Monday 4 February 2008

No surprises from Sage

The following is an extract (with permission) from George O'Connor of Panmure Gordon morning note on Sage (with all the forecast and Buy/Sell bits omitted)

There are no surprises either way in Sage’s Q1 IMS – which is not a surprise. Sage reiterated its confidence in the full-year outlook.

IMS highlights
Trading for the period was consistent with expectations outlined at final results. Revenue growth across the territories is described as being “good” in the UK, Mainland Europe is “good”, with Rest of World experiencing “strong growth”. In North America growth is “modest”, while at the Healthcare division Sage expects to see improved revenue growth in the medium term. The search for a new North America CEO is “progressing well”. Cash flow remains strong, and net debt stood at £505m at the end of December 2007. Sage made two acquisitions: KCS, in UK HR & Payroll for £20m; and a majority stake in XRT, treasury and cash management in Europe, for an EV of £43m.
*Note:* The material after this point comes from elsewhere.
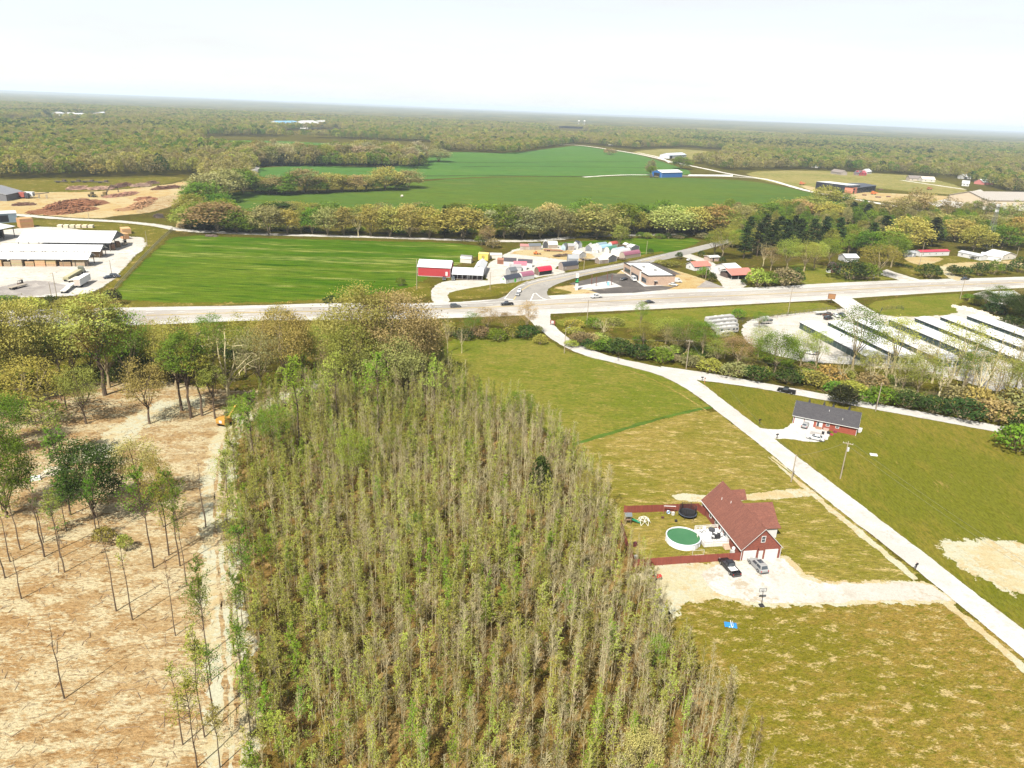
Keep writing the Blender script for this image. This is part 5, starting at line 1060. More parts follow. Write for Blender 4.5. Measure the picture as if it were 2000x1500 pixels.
# ------------------------------------------------------------------ vehicles
GLASS = 'glass'
def make_vehicle(kind):
    r = thing('vehicle', 'vehicle', 'car'); mb = MB()
    if kind == 'pickup': L, W, H, bel, xr, xf, tr, tf = 5.8, 1.98, 1.88, 1.05, -.65, 1.35, -.5, .65
    elif kind == 'suv': L, W, H, bel, xr, xf, tr, tf = 5.0, 1.95, 1.76, 1.0, -2.3, 1.15, -2.0, .35
    elif kind == 'van': L, W, H, bel, xr, xf, tr, tf = 5.6, 2.0, 2.3, 1.15, -2.75, 2.1, -2.7, 1.3
    elif kind == 'hatch': L, W, H, bel, xr, xf, tr, tf = 4.3, 1.78, 1.5, .92, -2.0, 1.05, -1.5, .25
    else: L, W, H, bel, xr, xf, tr, tf = 4.85, 1.84, 1.45, .9, -1.75, 1.1, -1.0, .3
    a, b = -L / 2, L / 2; hb = bel - .04; wy = W / 2
    prof = [(a + .06, .32), (a, .55), (a + .04, hb - .1), (a + .16, hb), (xr, bel), (xf, bel), (b - .5, hb - .12), (b - .1, hb - .28), (b, .6), (b - .06, .32)]
    if kind == 'pickup':
        prof = [(xr - .02, .38), (xr - .02, bel), (xf, bel), (b - .45, bel - .08), (b - .08, bel - .22), (b, .65), (b - .05, .38)]
        mb.prism(prof, -wy, wy); mb.box(a, xr - .03, -wy, -wy + .09, .5, bel); mb.box(a, xr - .03, wy - .09, wy, .5, bel); mb.box(a, a + .09, -wy + .1, wy - .1, .5, bel); mb.box(a + .1, xr - .03, -wy + .1, wy - .1, .5, .62)
    else:
        mb.prism(prof, -wy + .02, wy - .02)
    w0, w1 = wy * .93, wy * .76
    if kind == 'van': w1 = wy * .9
    bt = [(xr, -w0, bel), (xf, -w0, bel), (xf, w0, bel), (xr, w0, bel)]; tp = [(tr, -w1, H), (tf, -w1, H), (tf, w1, H), (tr, w1, H)]
    mb.hull8(bt, tp); mb.hull8([(tr + .05, -w1 + .05, H), (tf - .05, -w1 + .05, H), (tf - .05, w1 - .05, H), (tr + .05, w1 - .05, H)], [(tr + .15, -w1 + .15, H + .05), (tf - .15, -w1 + .15, H + .05), (tf - .15, w1 - .15, H + .05), (tr + .15, w1 - .15, H + .05)])
    mb.build('body', 'gloss', r, W_)
    V = lambda p: Vector(p)
    def glaze(nm, c0, c1, c2, c3, f=.1, off=.015):
        c = [V(p) for p in (c0, c1, c2, c3)]; m = sum(c, Vector()) / 4; n = (c[1] - c[0]).cross(c[3] - c[0]).normalized()
        if n.dot(m - Vector((0, 0, H * .5))) < 0: n = -n
        q = [p.lerp(m, f * 2) + n * off for p in c]; MB().poly(*q).build(nm, GLASS, r)
    glaze('windscreen', bt[1], bt[2], tp[2], tp[1]); glaze('rear_window', bt[0], bt[3], tp[3], tp[0])
    if kind == 'van': 
        for sg in (0, 1): 
            i, j = (0, 1) if sg == 0 else (3, 2); q = lambda t, k: V(bt[i]).lerp(V(bt[j]), t).lerp(V(tp[i]).lerp(V(tp[j]), t), k); glaze('side_window', q(.72, .3), q(.97, .3), q(.95, .9), q(.72, .9), .05)
    else:
        for i, j in ((0, 1), (3, 2)):
            for t0, t1 in ((.03, .5), (.5, .97)):
                q = lambda t, k: V(bt[i]).lerp(V(bt[j]), t).lerp(V(tp[i]).lerp(V(tp[j]), t), k); glaze('side_window', q(t0, .08), q(t1, .08), q(t1, .9), q(t0, .9), .05)
    wb = L * .29 if kind != 'pickup' else L * .31; rr = .38 if kind in ('pickup', 'van', 'suv') else .33
    for x in (-wb, wb):
        for sg in (-1, 1):
            w = MB().tube((x, sg * (wy - .2), rr), (x, sg * (wy + .02), rr), rr, rr, 14).build('wheel', 'rubber', r, B(.02, .02, .02))
            MB().tube((x, sg * (wy - .1), rr), (x, sg * (wy + .03), rr), rr * .62, rr * .55, 10).build('rim', 'metal', w, B(.45, .45, .46))
    for sg in (-1, 1):
        MB().box(b - .08, b + .015, sg * wy * .6 - .18, sg * wy * .6 + .18, .62, .8).build('headlight', 'gloss', r, B(.75, .75, .72))
        MB().box(a - .015, a + .06, sg * wy * .82 - .1, sg * wy * .82 + .1, .62, .9).build('tail_light', 'gloss', r, B(.35, .015, .012))
    MB().box(b - .1, b + .04, -wy * .9, wy * .9, .36, .52).build('bumper', 'paint', r, B(.1, .1, .1)); MB().box(a - .04, a + .1, -wy * .9, wy * .9, .36, .52).build('bumper', 'paint', r, B(.1, .1, .1))
    if kind == 'suv': MB().box(-1.1, .1, -.5, .5, H + .052, H + .06).build('sunroof', GLASS, r)
    return freeze(r)
_veh = {}
def vehicle(kind, rear, front, color, name, label, cat, group=None):
    a, b = G(*rear), G(*front); c = (a + b) / 2; rz = math.atan2(b.y - a.y, b.x - a.x)
    if kind not in _veh: _veh[kind] = make_vehicle(kind); o = _veh[kind]
    else: o = copy_tree(_veh[kind])
    o.name = name
    for ch in o.children:
        if ch.name.split('.')[0] == 'body': ch.color = color
    y = (rear[1] + front[1]) / 2
    o.location = (c.x, c.y, .07 if y > 800 else .15); o.rotation_euler = (0, 0, rz)
    return tag(o, label, cat, group)
# ------------------------------------------------------------------ small stock
def utility_pole(base, top, label, arm=True, transformer=False, lamp=False, color=B(.30, .25, .18), tilt=0.0, arm_rz=.4):
    p = G(*base); h = height_of(p, top[1]); o = thing('utility_pole', label, 'utility pole', (p.x, p.y, 0), arm_rz)
    MB().tube((0, 0, -.3), (0, 0, h), .17, .11, 8).build('pole', 'board', o, color)
    if arm:
        a = MB().box(-1.2, 1.2, -.08, .04, h - .7, h - .52).build('crossarm', 'board', o, color)
        for x in (-1.1, -.45, .45, 1.1): MB().tube((x, -.02, h - .52), (x, -.02, h - .32), .05, .04, 6).build('insulator', 'gloss', a, B(.5, .5, .48))
    if transformer: MB().tube((.34, -.1, h - 2.6), (.34, -.1, h - 1.6), .26, .26, 10).build('transformer', 'paint', o, B(.5, .51, .52))
    if lamp: MB().tube((0, 0, h - .1), (1.3, 0, h + .25), .04, .04, 6).tube((1.2, 0, h + .2), (1.75, 0, h + .2), .14, .1, 6).build('lamp_arm', 'metal', o, LGREY)
    return p, h
def wire(p, q, label, sag=1.0, r=.022):
    p, q = Vector(p), Vector(q); mb = MB(); n = 14; prev = None
    for i in range(n + 1):
        t = i / n; c = p.lerp(q, t) - Vector((0, 0, sag * 4 * t * (1 - t)))
        if prev is not None: mb.tube(prev, c, r, r, 3, False)
        prev = c
    tag(mb.build('power_line', 'rubber', None, B(.16, .15, .14)), label, 'power line')
def log_pile(name, label, px, width, height, seed, n=220, log=(4.0, .17), color=B(.24, .12, .07), cat='log pile', along=True):
    """heap of cut logs along a line on the map"""
    P = [G(*p) for p in px]; rg = random.Random(seed); c = sum(P, Vector()) / len(P); o = thing(name, label, cat, (c.x, c.y, 0)); mb = MB(); core = MB()
    d = [0.0]
    for i in range(len(P) - 1): d.append(d[-1] + (P[i + 1] - P[i]).length)
    for k in range(n):
        t = rg.random() * d[-1]; i = max(j for j in range(len(P) - 1) if d[j] <= t); f = (t - d[i]) / max(.01, d[i + 1] - d[i]); q = P[i].lerp(P[i + 1], f) - c; u = (P[i + 1] - P[i]).normalized(); v = Vector((-u.y, u.x, 0))
        e = min(1, 4 * t / d[-1] * (1 - t / d[-1]) + .25); s = rg.uniform(-1, 1); z = max(.15, height * e * (1 - s * s) * rg.uniform(.55, 1.0)); q = q + v * s * width * .5 * e; q.z = z
        ax = (u if along else v) + Vector((rg.gauss(0, .28), rg.gauss(0, .28), rg.gauss(0, .12))); ax.normalize(); ll = log[0] * rg.uniform(.6, 1.2) / 2; mb.tube(q - ax * ll, q + ax * ll, log[1] * rg.uniform(.7, 1.3), None, 5)
    mb.build('logs', 'board', o, color, kind='stuff')
    for i in range(len(P) - 1):
        u = (P[i + 1] - P[i]).normalized(); v = Vector((-u.y, u.x, 0)) * width * .42; a, b = P[i] - c, P[i + 1] - c; h = Vector((0, 0, height * .55))
        core.hull8([a - v, b - v, b + v, a + v], [a - v * .25 + h, b - v * .25 + h, b + v * .25 + h, a + v * .25 + h])
    core.build('heap', 'matte', o, tuple(q * .6 for q in color[:3]) + (1,))
    return o
def lumber_stack(pl, pr, depth, h, layers, color, label, group=None, z=0.0, name='lumber_stack'):
    a, rz, w = frame(pl, pr); o = thing(name, label, 'lumber stack', a, rz, group); t = h / layers
    for i in range(layers):
        MB().box(0, w, 0, depth, z + i * t + .06, z + (i + 1) * t - .02).build('board_layer', 'board', o, tuple(c * R.uniform(.9, 1.1) for c in color[:3]) + (1,))
        MB().box(w * .1, w * .14, .02, depth - .02, z + i * t - .02, z + i * t + .06).box(w * .86, w * .9, .02, depth - .02, z + i * t - .02, z + i * t + .06).build('spacer', 'board', o, B(.12, .09, .06))
    return o
def fence_line(name, label, px, h, spacing, planks=False, post_col=B(.35, .35, .35), rail_col=None, plank_col=B(.2, .05, .035), world=None, rails=2, mesh=False):
    P = [G(*p) for p in px] if world is None else [Vector((p[0], p[1], 0)) for p in world]; o = thing(name, label, 'fence', (P[0].x, P[0].y, 0)); c = P[0]; k = 0
    rb = MB(); pb = MB()
    for i in range(len(P) - 1):
        a, b = P[i] - c, P[i + 1] - c; L = (b - a).length; u = (b - a) / L; n = max(1, round(L / spacing)); nn = Vector((-u.y, u.x, 0))
        for j in range(n + (i == len(P) - 2)):
            q = a + u * (L * j / n)
            if k < 290: MB().box(q.x - .05, q.x + .05, q.y - .05, q.y + .05, 0, h + .08).build('post', 'board' if planks else 'metal', o, post_col)
            k += 1
        for j in range(n):
            q, w = a + u * (L * j / n), a + u * (L * (j + 1) / n)
            for r in range(rails):
                z = h * (.18 + .68 * r / max(1, rails - 1)) if planks else h * (r + 1) / rails - .04
                MB().beam(q + Vector((0, 0, z)) + nn * .05, w + Vector((0, 0, z)) + nn * .05, .05, .1 if planks else .05).build('rail', 'board' if planks else 'metal', o, rail_col or post_col)
        if planks:
            t = 0.0
            while t < L - .02:
                w = min(.142, L - t); p0, p1 = a + u * (t + .004), a + u * (t + w); hh = h + R.uniform(-.02, .02); v = -nn * .02
                pb.hull8([p0 + nn * .02, p1 + nn * .02, p1 - nn * .02, p0 - nn * .02], [p0 + nn * .02 + Vector((0, 0, hh)), p1 + nn * .02 + Vector((0, 0, hh)), p1 - nn * .02 + Vector((0, 0, hh)), p0 - nn * .02 + Vector((0, 0, hh))]); t += .148
        if mesh:
            for j in range(int(L / .5)):
                q = a + u * (j * .5); pb.tube(q + Vector((0, 0, .05)), q + u * .5 + Vector((0, 0, h)), .012, None, 3, False); pb.tube(q + u * .5 + Vector((0, 0, .05)), q + Vector((0, 0, h)), .012, None, 3, False)
    if pb.v: pb.build('planks' if planks else 'wire_mesh', 'board' if planks else 'metal', o, plank_col if planks else post_col, kind='stuff')
    return o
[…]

US – the chink in the armour
Sage’s performance has been mixed, despite having a 2.8m customer base. Sage expects to appoint a new North America CEO in H1 2008. There has been concentration on the insipid 1% revenue growth in Sage Healthcare last year but guidance is for 3% revenue growth in 2008E – the IMS suggests that this has yet to be achieved. Meanwhile Verus (payment solutions) goes from strength to strength, racking up 1 4% revenue growth and 42% EBITA margins last year, and from the trade press we learn that it has been integrated with Peachtree – a move that, in our view, should strengthen growth. We gained some insight into Sage’s channel ecosystem as it announced its US Chairman’s Club members – a club for the top new business performers. Despite the anatomy of the US business, 45% of revenue is classic Sage applications, 31% Healthcare, 1 5% industry specific and 9% Versus, of the 17 members there are six construction industry specialists (Accordant, Alliance Solutions, C I S, MIS Group, The Strategies Group and United Solutions). Given the poor economics in that sector, we feel that membership should be a better reflection of the overall business mix and a task of the new US CEO is to build up the rest of the channel ecosystem.

Why do we like Sage?
Sage has a defensible business model with c71% of revenue from services that are in the main based on recurring maintenance revenue. This is a very well established business with a global customer base of over 5.5m. The robust business model has strong cash conversion. Sage is a ‘safety first’ option.

Holway view?
For those readers who emailed saying that Holway's HotViews should be exclusively Holway's Views, can I just add that I couldn't have written the last paragraph better myself. Except I'd have added the word 'Boring' in there somewhere - the accolade of all accolades, of course!